Why Studying Children’s Minds Could Help Us Build Better AI
Watch UC Berkeley professor Alison Gopnik explain the surprising overlap in just 101 seconds.
UC Berkeley psychology professor Alison Gopnik studies how children learn. She also studies artificial intelligence systems. That might sound counterintuitive, but as she explains in this video about her work for UC Berkeley News, there’s much overlap between what we are learning about how babies explore the world and how we might create better AI systems.
“Even very young children are the best learners, and they do it in record time and with very little teaching,” says Gopnik. “So the question is, how do they manage to learn as much as they do?”
“Answering that question not only helps us to understand children, but it can help us understand some deep, profound philosophical questions about how it’s possible for any of us to know as much as we do about the world — children, grownups, scientists, and even artificial machines,” she continues.
Gopnik, who was recently awarded the prestigious Rumelhart Prize in Cognitive Science, has studied how children make sense of their world with very little evidence.

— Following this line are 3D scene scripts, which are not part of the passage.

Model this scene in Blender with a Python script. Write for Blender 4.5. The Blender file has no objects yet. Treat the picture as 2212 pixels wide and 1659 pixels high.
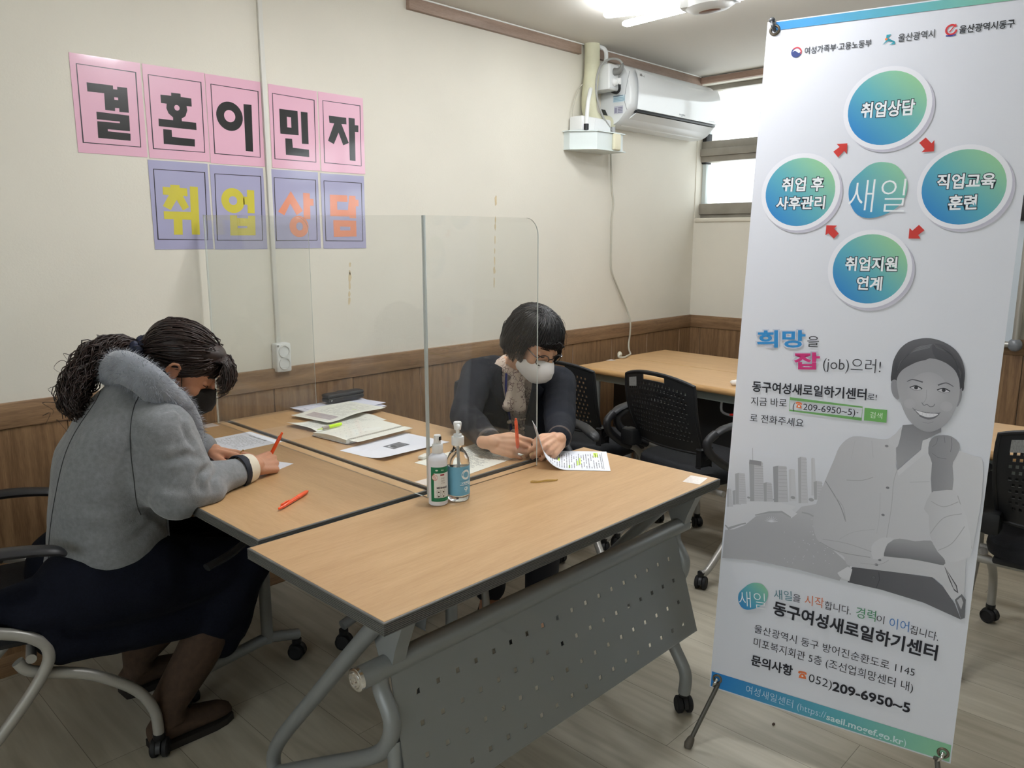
import bpy, bmesh, math, random
import numpy as np
from mathutils import Vector, Matrix, noise as mnoise
from mathutils.geometry import tessellate_polygon

SC = bpy.context.scene
COL = SC.collection
PI = math.pi
random.seed(7)
RNG = np.random.default_rng(11)

# ------------------------------------------------------------------ camera
FOC, YAW, PITCH, CAM_H = 1685.1, .80324, .18435, 1.395      # pixels of a 2212 x 1659 frame, radians, metres
cam_d = bpy.data.cameras.new('camera')
cam_d.sensor_fit = 'HORIZONTAL'
cam_d.sensor_width = 36.0
cam_d.lens = FOC / 2212 * 36.0
cam_d.clip_start = .02
cam = bpy.data.objects.new('camera', cam_d)
COL.objects.link(cam)
cam.location = (0, 0, CAM_H)
cam.rotation_euler = (PI / 2 - PITCH, 0, -YAW)
SC.camera = cam

# ------------------------------------------------------------------ world, exposure
SC.view_settings.view_transform = 'Standard'
SC.view_settings.look = 'None'
SC.view_settings.gamma = 1.0
SC.view_settings.use_curve_mapping = False
SC.view_settings.exposure = -.15
wd = bpy.data.worlds.new('World')
SC.world = wd
wd.use_nodes = True
bg = wd.node_tree.nodes['Background']
bg.inputs[0].default_value = (.93, .97, 1.0, 1)
bg.inputs[1].default_value = 5.0
SC.cycles.max_bounces = 10
SC.cycles.transparent_max_bounces = 24

# ------------------------------------------------------------------ measuring helpers
_fw = np.array([math.sin(YAW) * math.cos(PITCH), math.cos(YAW) * math.cos(PITCH), -math.sin(PITCH)])
_rt = np.array([math.cos(YAW), -math.sin(YAW), 0.0])
_up = np.cross(_rt, _fw)
_C = np.array([0, 0, CAM_H])
def P(px, py, x=None, y=None, z=None):
    """world point seen at a photo pixel, on a plane of the room"""
    d = _fw + (px - 1106) / FOC * _rt - (py - 829.5) / FOC * _up
    if x is not None: t = (x - _C[0]) / d[0]
    elif y is not None: t = (y - _C[1]) / d[1]
    else: t = (z - _C[2]) / d[2]
    return Vector(_C + d * t)
def V(*a): return Vector(a)

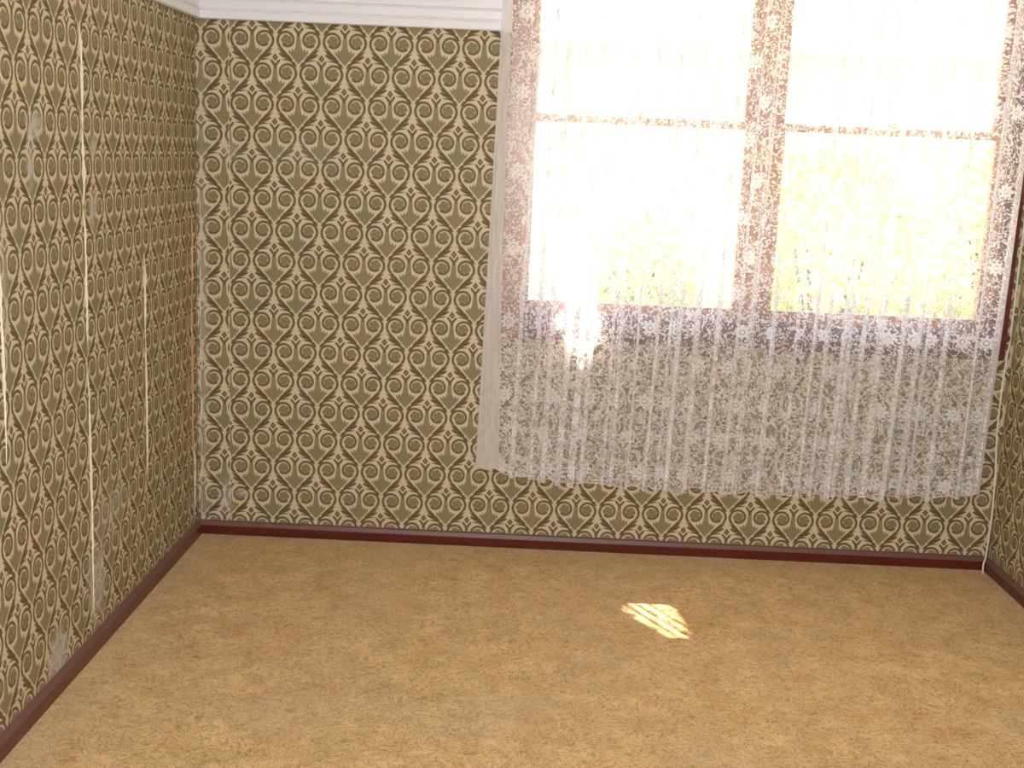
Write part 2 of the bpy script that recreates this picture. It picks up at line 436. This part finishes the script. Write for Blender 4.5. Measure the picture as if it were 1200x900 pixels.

“I study children because there aren’t any aliens,” says Gopnik, who joined UC Berkeley’s faculty in 1988. “If you want to study little creatures with big heads and little bodies who are incredibly brilliant and spend a lot of the time hypnotizing us, the way to do it is to look at 3- and 4-year-olds.”
Gopnik’s video is the first of a new series from Berkeley News called “101 in 101,” which challenges professors and researchers from across the campus to distill the basics of their work, like an introductory 101 course, in just 101 seconds.
Consider it the briefest lecture you’ll ever enjoy.